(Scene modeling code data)
◆ ◆ ◆
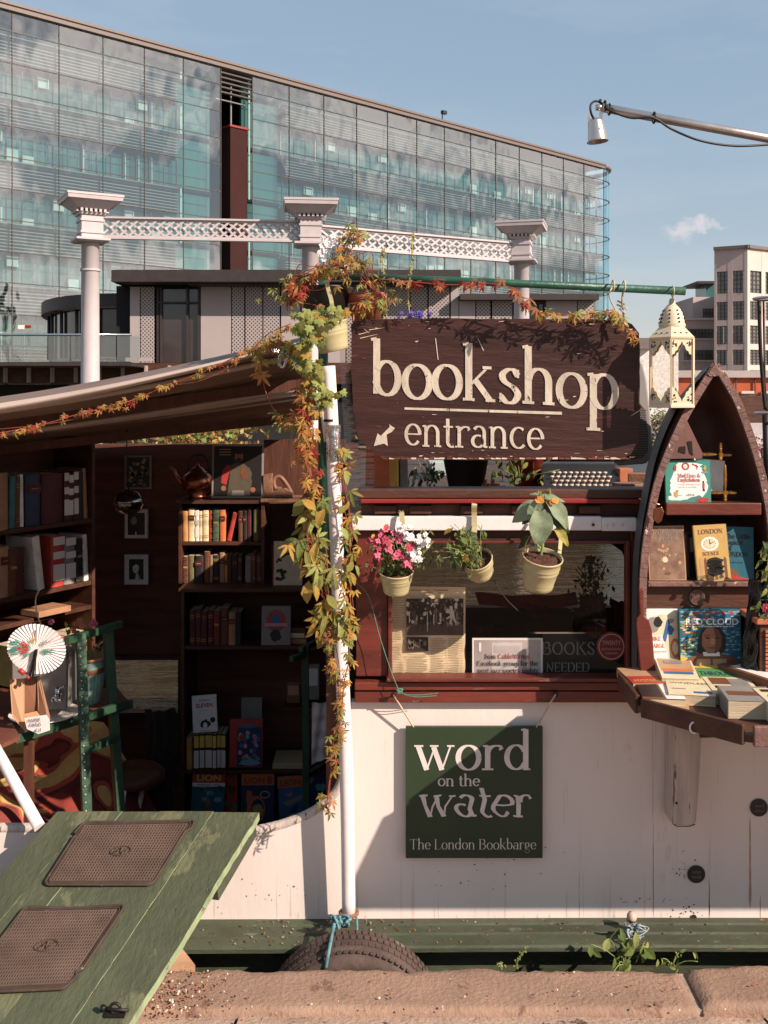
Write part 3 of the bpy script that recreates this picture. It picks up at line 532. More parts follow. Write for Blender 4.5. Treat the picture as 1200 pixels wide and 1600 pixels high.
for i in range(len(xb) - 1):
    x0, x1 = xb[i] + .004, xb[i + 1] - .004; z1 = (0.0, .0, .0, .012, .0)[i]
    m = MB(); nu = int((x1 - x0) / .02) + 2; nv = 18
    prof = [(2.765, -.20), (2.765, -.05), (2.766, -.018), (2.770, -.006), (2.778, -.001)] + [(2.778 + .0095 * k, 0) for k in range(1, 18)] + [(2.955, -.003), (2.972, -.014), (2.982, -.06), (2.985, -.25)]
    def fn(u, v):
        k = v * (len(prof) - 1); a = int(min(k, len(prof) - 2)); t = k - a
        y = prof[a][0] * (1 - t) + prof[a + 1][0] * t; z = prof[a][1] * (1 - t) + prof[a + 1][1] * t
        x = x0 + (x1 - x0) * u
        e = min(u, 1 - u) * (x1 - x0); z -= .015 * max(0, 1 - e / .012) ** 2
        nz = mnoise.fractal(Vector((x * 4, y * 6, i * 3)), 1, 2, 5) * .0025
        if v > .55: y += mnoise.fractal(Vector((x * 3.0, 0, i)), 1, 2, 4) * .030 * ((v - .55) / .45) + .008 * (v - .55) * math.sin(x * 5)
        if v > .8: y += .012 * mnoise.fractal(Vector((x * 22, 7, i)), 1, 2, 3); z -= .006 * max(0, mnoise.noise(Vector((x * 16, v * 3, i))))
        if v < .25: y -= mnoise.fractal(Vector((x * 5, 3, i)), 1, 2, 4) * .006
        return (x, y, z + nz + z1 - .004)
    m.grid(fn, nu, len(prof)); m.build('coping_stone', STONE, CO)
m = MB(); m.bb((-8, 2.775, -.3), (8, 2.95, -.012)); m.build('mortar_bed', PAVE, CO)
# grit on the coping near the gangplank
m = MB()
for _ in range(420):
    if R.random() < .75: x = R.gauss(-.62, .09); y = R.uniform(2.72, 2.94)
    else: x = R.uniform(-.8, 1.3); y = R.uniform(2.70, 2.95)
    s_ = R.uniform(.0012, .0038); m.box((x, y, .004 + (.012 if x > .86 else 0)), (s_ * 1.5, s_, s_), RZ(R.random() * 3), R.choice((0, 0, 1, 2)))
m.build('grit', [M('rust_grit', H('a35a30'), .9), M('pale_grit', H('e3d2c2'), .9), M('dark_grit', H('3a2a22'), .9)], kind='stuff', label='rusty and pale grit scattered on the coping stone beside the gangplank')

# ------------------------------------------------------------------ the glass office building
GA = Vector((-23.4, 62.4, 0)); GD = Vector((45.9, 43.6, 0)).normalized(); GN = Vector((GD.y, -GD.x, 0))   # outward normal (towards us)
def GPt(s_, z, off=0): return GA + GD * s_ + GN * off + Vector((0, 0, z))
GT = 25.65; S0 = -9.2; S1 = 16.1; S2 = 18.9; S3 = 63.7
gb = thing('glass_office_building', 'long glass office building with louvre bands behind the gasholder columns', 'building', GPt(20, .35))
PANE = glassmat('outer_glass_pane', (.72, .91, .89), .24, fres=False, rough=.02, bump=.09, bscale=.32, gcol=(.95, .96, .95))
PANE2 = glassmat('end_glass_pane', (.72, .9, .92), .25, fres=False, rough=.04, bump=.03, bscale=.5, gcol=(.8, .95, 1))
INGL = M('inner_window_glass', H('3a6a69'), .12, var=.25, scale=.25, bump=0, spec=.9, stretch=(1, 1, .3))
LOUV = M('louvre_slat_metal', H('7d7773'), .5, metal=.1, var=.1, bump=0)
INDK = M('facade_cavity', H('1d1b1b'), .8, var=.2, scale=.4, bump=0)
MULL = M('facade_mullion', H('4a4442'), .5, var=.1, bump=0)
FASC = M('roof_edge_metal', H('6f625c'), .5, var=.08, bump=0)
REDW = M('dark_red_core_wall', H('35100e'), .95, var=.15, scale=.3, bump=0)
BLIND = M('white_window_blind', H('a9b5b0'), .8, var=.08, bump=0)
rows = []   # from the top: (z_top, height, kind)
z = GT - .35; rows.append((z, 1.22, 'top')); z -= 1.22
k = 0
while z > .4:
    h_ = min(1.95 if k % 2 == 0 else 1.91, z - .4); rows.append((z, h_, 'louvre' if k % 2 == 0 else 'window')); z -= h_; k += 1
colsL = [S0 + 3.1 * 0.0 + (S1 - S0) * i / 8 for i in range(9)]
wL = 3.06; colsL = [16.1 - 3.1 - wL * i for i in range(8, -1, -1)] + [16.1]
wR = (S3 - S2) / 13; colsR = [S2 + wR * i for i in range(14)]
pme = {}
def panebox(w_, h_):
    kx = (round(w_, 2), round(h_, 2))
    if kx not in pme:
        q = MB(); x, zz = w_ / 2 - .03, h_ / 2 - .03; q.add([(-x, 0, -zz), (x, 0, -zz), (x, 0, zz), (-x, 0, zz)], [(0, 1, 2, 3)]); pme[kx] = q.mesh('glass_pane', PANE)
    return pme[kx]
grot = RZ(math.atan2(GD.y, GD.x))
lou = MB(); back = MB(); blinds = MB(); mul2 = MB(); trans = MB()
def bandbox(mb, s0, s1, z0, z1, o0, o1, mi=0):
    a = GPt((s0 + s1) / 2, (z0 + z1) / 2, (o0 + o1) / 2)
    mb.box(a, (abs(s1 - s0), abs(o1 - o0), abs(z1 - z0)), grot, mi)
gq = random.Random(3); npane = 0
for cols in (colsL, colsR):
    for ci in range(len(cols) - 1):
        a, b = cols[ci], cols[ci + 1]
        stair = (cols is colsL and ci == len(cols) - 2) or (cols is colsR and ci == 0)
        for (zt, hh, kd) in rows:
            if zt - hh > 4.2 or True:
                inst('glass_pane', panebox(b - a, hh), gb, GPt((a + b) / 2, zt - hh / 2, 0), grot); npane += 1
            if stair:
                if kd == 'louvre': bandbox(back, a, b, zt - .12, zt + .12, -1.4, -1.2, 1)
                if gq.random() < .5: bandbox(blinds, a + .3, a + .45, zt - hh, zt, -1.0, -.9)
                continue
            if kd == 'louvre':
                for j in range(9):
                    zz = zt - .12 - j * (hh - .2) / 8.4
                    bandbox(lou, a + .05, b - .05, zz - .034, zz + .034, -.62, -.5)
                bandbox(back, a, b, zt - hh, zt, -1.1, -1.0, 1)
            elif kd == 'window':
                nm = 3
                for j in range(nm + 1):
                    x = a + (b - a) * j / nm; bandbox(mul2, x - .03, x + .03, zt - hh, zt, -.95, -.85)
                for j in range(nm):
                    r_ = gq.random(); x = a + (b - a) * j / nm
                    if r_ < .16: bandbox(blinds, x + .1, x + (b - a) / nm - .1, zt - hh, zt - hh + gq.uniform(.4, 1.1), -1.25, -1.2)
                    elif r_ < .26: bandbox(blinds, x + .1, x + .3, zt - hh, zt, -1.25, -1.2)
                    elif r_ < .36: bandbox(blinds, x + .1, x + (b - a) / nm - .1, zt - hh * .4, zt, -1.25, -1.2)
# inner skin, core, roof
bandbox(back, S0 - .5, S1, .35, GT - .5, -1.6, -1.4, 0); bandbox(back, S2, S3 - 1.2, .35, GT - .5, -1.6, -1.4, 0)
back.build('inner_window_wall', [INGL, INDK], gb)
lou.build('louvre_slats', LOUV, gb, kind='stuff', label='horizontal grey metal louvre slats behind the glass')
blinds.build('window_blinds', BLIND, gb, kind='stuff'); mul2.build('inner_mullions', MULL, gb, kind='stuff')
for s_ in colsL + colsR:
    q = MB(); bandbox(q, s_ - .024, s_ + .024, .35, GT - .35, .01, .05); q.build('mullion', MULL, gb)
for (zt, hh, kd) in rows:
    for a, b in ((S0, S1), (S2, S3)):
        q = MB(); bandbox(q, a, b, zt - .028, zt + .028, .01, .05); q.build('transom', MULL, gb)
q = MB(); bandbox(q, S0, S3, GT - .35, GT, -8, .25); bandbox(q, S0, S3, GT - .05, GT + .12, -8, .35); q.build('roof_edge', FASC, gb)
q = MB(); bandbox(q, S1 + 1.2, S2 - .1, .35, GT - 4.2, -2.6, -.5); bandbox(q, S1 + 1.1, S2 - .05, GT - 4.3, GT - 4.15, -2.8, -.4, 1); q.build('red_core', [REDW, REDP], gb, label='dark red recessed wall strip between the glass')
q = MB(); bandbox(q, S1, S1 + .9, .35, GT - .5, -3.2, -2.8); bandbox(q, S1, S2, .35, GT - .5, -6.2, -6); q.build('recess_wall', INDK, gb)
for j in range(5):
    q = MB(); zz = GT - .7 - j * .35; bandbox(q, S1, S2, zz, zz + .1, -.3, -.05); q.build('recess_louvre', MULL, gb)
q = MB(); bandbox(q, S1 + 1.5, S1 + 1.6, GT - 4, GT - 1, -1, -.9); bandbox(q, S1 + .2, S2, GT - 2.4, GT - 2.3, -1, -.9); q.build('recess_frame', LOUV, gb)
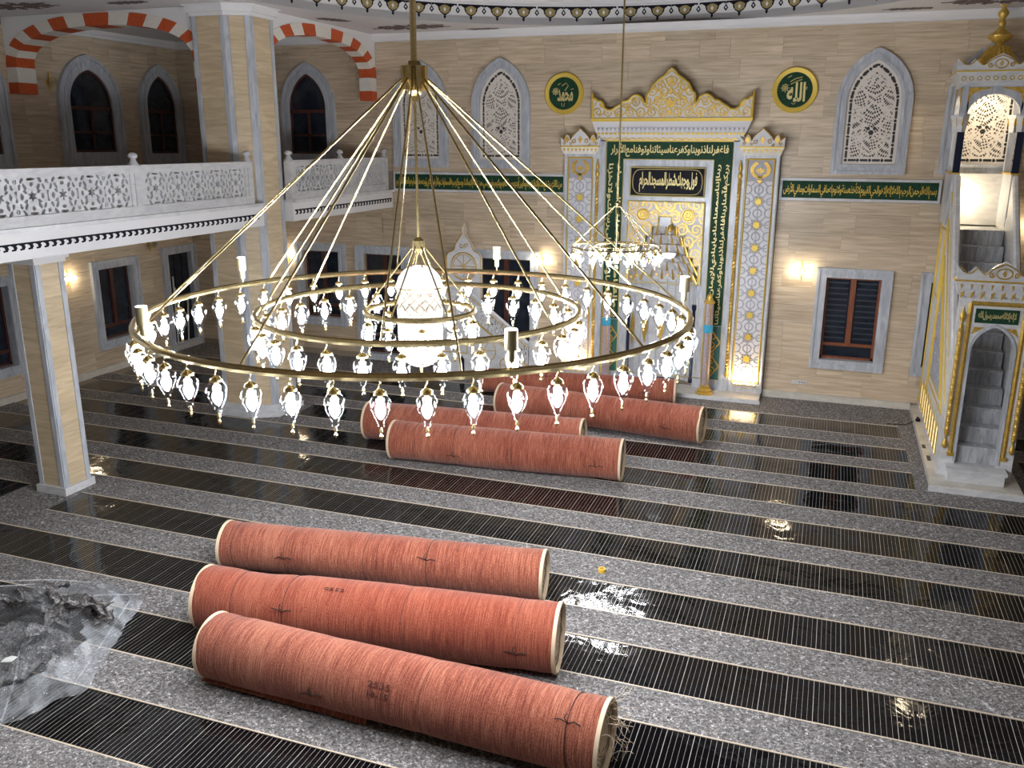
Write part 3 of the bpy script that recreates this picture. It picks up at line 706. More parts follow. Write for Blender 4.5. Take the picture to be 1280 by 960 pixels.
◆ ◆ ◆
--- What this task involves ---
For this exercise, gather every line of the data that contains the word "part".

--- Complete response ---
Write part 3 of the bpy script that recreates this picture. It picks up at line 532. More parts follow. Write for Blender 4.5. Treat the picture as 1200 pixels wide and 1600 pixels high.
Write part 3 of the bpy script that recreates this picture. It picks up at line 706. More parts follow. Write for Blender 4.5. Take the picture to be 1280 by 960 pixels.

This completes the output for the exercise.